Myanmar, also known as Burma, was ruled by the military until democratic reforms began in 2011 culminating in enthroning its now de facto leader, Aung San Suu Kyi.

The military said on Monday it was handing power to commander-in-chief Min Aung Hlaing. Soldiers are on the streets of the capital, Nay Pyi Taw, and the main city, Yangon.

In November 2020 election, Ms Suu Kyi’s National League for Democracy (NLD) won enough seats to form a government. The army says the vote was fraudulent.

The United States has condemned the coup saying Washington “opposes any attempt to alter the outcome of recent elections or impede Myanmar’s democratic transition”.

US Secretary of State Antony Blinken called for the release of all government officials and civil society leaders and said the US “stands with the people of Burma in their aspirations for democracy, freedom, peace, and development. The military must reverse these actions immediately.”

In Australia, Foreign Affairs Minister Marise Payne said “we call on the military to respect the rule of law, to resolve disputes through lawful mechanisms and to release immediately all civilian leaders and others who have been detained unlawfully.”

John Sifton of Human Rights Watch said: “The military junta that ruled Myanmar for decades never really stepped away from power in the first place. They never really submitted to civilian authority in the first place, so today’s events in some sense are merely revealing a political reality that already existed.”

“The doors just opened to a very different future,” Thant Myint-U, Yangon-based historian and author described the outlook. “I have a sinking feeling that no one will really be able to control what comes next.”

“And remember Myanmar’s a country awash in weapons, with deep divisions across ethnic and religious lines, where millions can barely feed themselves.”

Mobile internet data connections and some phone services have been disrupted in major cities, while the state broadcaster MRTV says it is having technical issues and is off air.

NLD party won 83% of available seats in the November 8 2020 election, the second since the end of military rule in 2011. Many had perceived the result as a referendum on Ms Suu Kyi’s civilian government.

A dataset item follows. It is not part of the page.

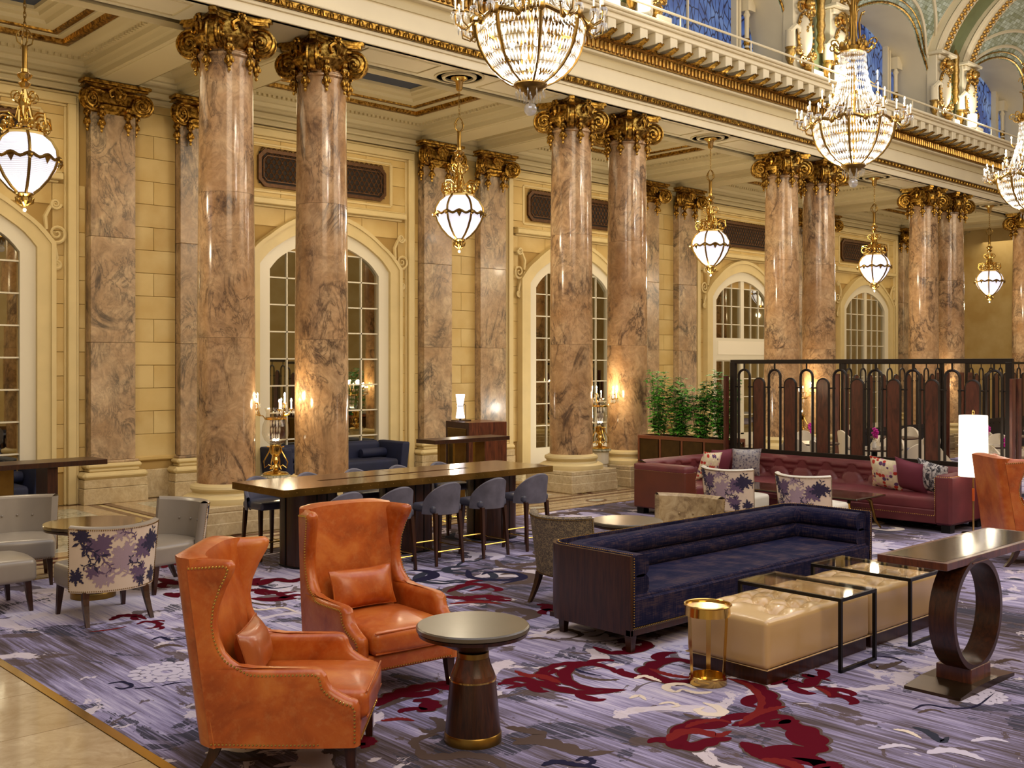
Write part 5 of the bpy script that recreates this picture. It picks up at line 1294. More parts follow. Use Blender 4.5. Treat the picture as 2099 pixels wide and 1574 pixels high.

.But the military has disputed the result, filing complaints at the Supreme Court against the president and the chair of the electoral commission.

Fears of a coup rose after the military recently threatened to “take action” over alleged fraud. The election commission has rejected the allegations.

Reminiscing her path to power, the daughter of Myanmar’s independence hero, General Aung San who was assassinated just before Myanmar gained independence from British colonial rule in 1948, spent nearly 15 years in detention at different periods though, between 1989 and 2010.

Her personal struggle to bring democracy to then military-ruled Myanmar made her an international symbol of peaceful resistance in the face of oppression.

Ms Suu Kyi was then seen as a beacon for human rights – a principled activist who gave up her freedom to challenge the ruthless army generals who ruled Myanmar for decades.

In 1991, she was awarded the Nobel Peace Prize, while still under house arrest, and hailed as “an outstanding example of the power of the powerless”.

In November 2015 she led the National League for Democracy (NLD) to a landslide victory in Myanmar’s first openly contested election for 25 years.

The Myanmar constitution forbids her from becoming president because she has children who are foreign nationals. Her official title was state counsellor. The President, Win Myint, was a close aide.

But while Myanmar’s now de facto leader, remains hugely popular with the country’s Buddhist majority, her global reputation has waned because of her response to the Rohingya crisis.